Re: Equivalent of boost::val?

From:
Peter Dimov <pdimov@gmail.com>
Newsgroups:
comp.lang.c++.moderated
Date:
Mon, 31 Dec 2007 02:02:40 CST
Message-ID:
<225787f7-c779-4817-9cdf-9fc6cabf941d@e23g2000prf.googlegroups.com>
On Dec 29, 10:36 pm, Al <t...@haik.us> wrote:

Hi there,

I have a function that takes a const reference. Say

void foo(const int& i);

I want to execute this function in a separate thread; I can use
boost::bind to do so. E.g.:

// ...
const int i = 5;
boost::bind(foo, i);

The above works fine in the absence of threads. However, when executed
in a separate thread, the current thread's stack will have most likely
disappeared already (the parent function does not / can not wait() on
it).
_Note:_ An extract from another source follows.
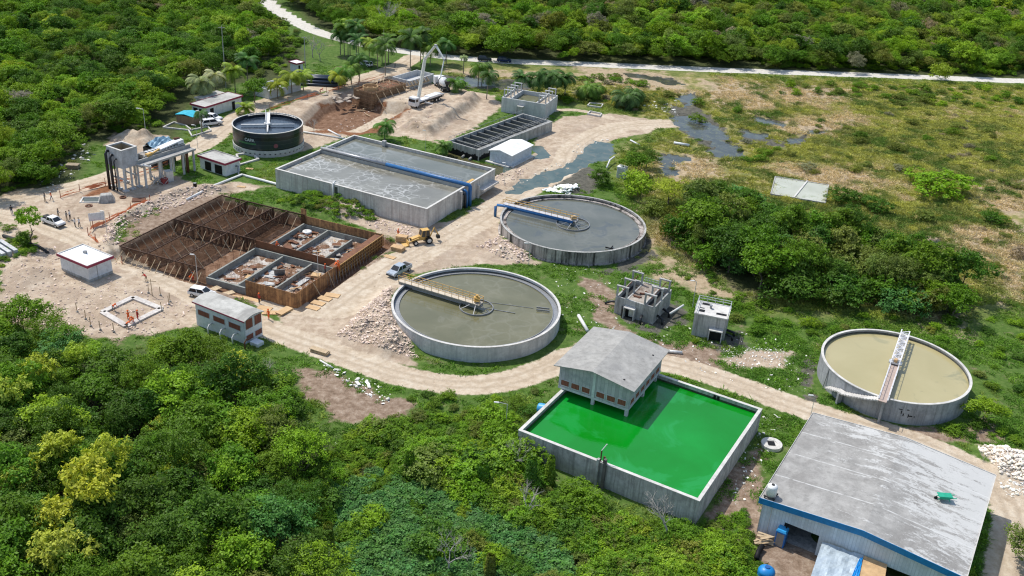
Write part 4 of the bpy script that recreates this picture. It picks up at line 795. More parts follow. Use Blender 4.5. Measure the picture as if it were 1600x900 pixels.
MB().box(a*.27, a*.55, -.9, -.003, 1.95, 2.1).box(a*.27, a*.27+.15, -.9, -.003, -.2, 1.948).box(a*.55-.15, a*.55, -.9, -.003, -.2, 1.948).build('porch', M_rim, t)
MB().box(a*.27+.2, a*.55-.2, -.08, -.003, 0, 1.9).build('doorway', M_black, t); MB().box(a*.38, a*.52, -.16, -.09, .3, 1.7).build('door', M_galv, t); MB().cbox((a*.27-.3, -.5, .9), (.08, 1.1, 1.8), .5).build('door', M_black, t)
m_ = MB(); rails(m_, (2.2, bb-.2, 3.2), (a-2.2, bb-.2, 3.2), 0, 1.0, 5); m_.build('railing', M_galv, t)
MB().tube([(a+.1, bb*.2, 1), (a+1.2, bb*.15, .8), (a+1.4, bb*.1, 0)], .22, 8).tube([(a+.1, bb*.55, 1), (a+1.3, bb*.5, .8), (a+1.4, bb*.5, 0)], .22, 8).tube([(a*.72, -.2, 1.2), (a*.74, -.9, 1.0), (a*.76, -1.3, .1)], .2, 8).tube([(-.1, bb*.3, 1), (-1.6, bb*.3, .7), (-2.6, bb*.25, .2)], .2, 8).build('black_pipes', M_blkp, t, smooth=True)
F9 = frame3((1085.5, 488.6), (1136.8, 498.8), (1150, 480.9), 4.2); a, bb = F9[2], max(F9[3], 4.0)
t = thing('valve_chamber', 'small weathered concrete block with roof hatches and a railing round its flat top', 'chamber', (*F9[0], 0), F9[1])
MB().box(0, a, 0, bb, -.4, 4.05).build('wall', M_conc, t); MB().box(-.1, a+.1, -.1, bb+.1, 4.053, 4.25).build('roof_slab', M_rim, t)
for (x, y, w_, d_) in ((.6, .7, .9, .9), (.7, bb-1.3, 1.3, .8), (a-2.0, .8, 1.7, .7), (.6, 2.0, .7, .3)): MB().box(x, x+w_, y, y+d_, 4.253, 4.27).build('hatch', M_black, t)
m_ = MB(); rails(m_, (.05, bb, 4.25), (a, bb, 4.25), 0, .95, 4); rails(m_, (a, bb, 4.25), (a, 0, 4.25), 0, .95, 4); rails(m_, (0, bb, 4.25), (0, 0, 4.25), 0, .95, 4); m_.build('railing', M_galv, t)
MB().lathe([(.18, 0), (.18, .5), (.3, .5), (.3, .6)], 10, (a*.42, bb*.55, 4.25)).build('valve_stem', M_steel, t)
MB().box(a*.52, a*.93, -1.0, -.003, 1.95, 2.1).box(a*.52, a*.52+.14, -1, -.003, -.2, 1.948).box(a*.93-.14, a*.93, -1, -.003, -.2, 1.948).build('porch', M_rim, t)
MB().box(a*.54, a*.91, -.5, -.003, 0, 1.94).build('doorway', M_black, t)
MB().tube([(a+.05, 1, .9), (a+1.2, .9, .7), (a+1.3, .8, 0)], .2, 8).tube([(a+.05, 2.6, .9), (a+1.3, 2.5, .7), (a+1.4, 2.4, 0)], .2, 8).build('black_pipes', M_blkp, t, smooth=True)

# ------------------------------------------------------------------ warehouse with blue fascia
o0, yw = (31.43, 96.11), R(-29.7); WX, WY = 23.6, 22.4
t = thing('warehouse', 'large warehouse with weathered grey roof, blue fascia and ribbed metal walls', 'warehouse', (*o0, 0), yw)
E1 = 5.3; RG = 6.3; xm = float(tolocal(o0, yw, G(1348.5, 829, RG))[0]); xm = min(max(xm, 10), 13.5)
sl_ = lambda x: E1+(RG-E1)*(x/xm if x < xm else (WX-x)/(WX-xm))
M_wrf = mat('warehouse_roof', (.345, .335, .315), .9, 0, .16, .6, ((.23, .22, .205), .8), .25)
def blotch_roof():
    nt = M_wrf.node_tree; b = nt.nodes['Principled BSDF']; src = b.inputs['Base Color'].links[0].from_socket
    v = mapped(nt, (.22, .8, 1)); n = noise(nt, v, 1.0, 12, .78, .6); tc = nt.nodes.new('ShaderNodeTexCoord'); sx = nt.nodes.new('ShaderNodeSeparateXYZ'); nt.links.new(tc.outputs['Object'], sx.inputs[0])
    g = math_(nt, 'ADD', math_(nt, 'MULTIPLY', sx.outputs[0], .010), math_(nt, 'MULTIPLY', sx.outputs[1], .007)); f = math_(nt, 'ADD', n, math_(nt, 'SUBTRACT', g, .24))
    f = math_(nt, 'ADD', f, math_(nt, 'MULTIPLY', math_(nt, 'SUBTRACT', noise(nt, mapped(nt), 3.5, 8, .8), .5), .35)); f = ramp(nt, f, [(.485, (0, 0, 0)), (.54, (.8, .8, .8))]); c = mixc(nt, f, src, (.54, .54, .52))
    c = mixc(nt, ramp(nt, noise(nt, mapped(nt), 6, 8, .85), [(.56, (0, 0, 0)), (.7, (.5, .5, .5))]), c, (.16, .155, .15))
    # seams of the roof sheets running across the slope
    q = math_(nt, 'FRACT', math_(nt, 'DIVIDE', sx.outputs[1], 5.6)); s = math_(nt, 'LESS_THAN', q, .035); nn = noise(nt, mapped(nt, (.5, 2, 1)), 1.5, 6, .7); s = math_(nt, 'MULTIPLY', s, ramp(nt, nn, [(.42, (0, 0, 0)), (.55, (.8, .8, .8))]))
    nt.links.new(mixc(nt, s, c, (.56, .56, .54)), b.inputs['Base Color'])
blotch_roof()
rf_ = MB().profile([(0, E1-.1), (xm, RG-.1), (WX, E1-.1), (WX, E1), (xm, RG), (0, E1)], 0, WY).build('roof', M_wrf, t)
M_bluef = mat('fascia_blue', (.01, .20, .46), .5, 0, .06, 1)
MB().profile([(-.04, E1-.75), (xm, RG-.75), (WX+.04, E1-.75), (WX+.04, E1+.06), (xm, RG+.06), (-.04, E1+.06)], -.07, -.003).build('fascia', M_bluef, t)
MB().box(-.06, -.003, 0, WY, E1-.3, E1+.1).box(WX+.003, WX+.08, 0, WY, E1-.35, E1+.1).profile([(-.04, E1-.3), (xm, RG-.3), (WX+.04, E1-.3), (WX+.04, E1+.08), (xm, RG+.08), (-.04, E1+.08)], WY+.003, WY+.1).build('gutter', M_rim, t)
M_corr = striped('ribbed_sheet', (.60, .66, .72), (.46, .52, .58), 'xy', .38, .22, .5, .06, stain=((.38, .41, .43), .45))
m_ = MB(); x0, x1, y0, y1 = .4, WX-.4, .5, WY-.4; th = .15
def wallp(xa, xb, za): 
    pts = [(xa, za), (xb, za), (xb, sl_(xb)-.12)]+([(xm, RG-.12)] if xa < xm < xb else [])+[(xa, sl_(xa)-.12)]; m_.profile(pts, y0, y0+th)
wallp(x0, 3.4, -.3); wallp(3.4, 7.6, 2.9); wallp(7.6, 15.0, -.3); wallp(15.0, 20.5, 2.4); wallp(20.5, x1, -.3)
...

So foo would receive garbage or worse.


....

So, I was wondering if there is a language or boost way of doing
something like:

boost::bind(foo, boost::val(i));

So that `i' is copied over to the other thread's stack instead of being
passed by reference. In a sense, the reverse of boost::ref.


boost::bind( foo, i ). The default is to make a copy. boost::ref
overrides the default and stores a reference.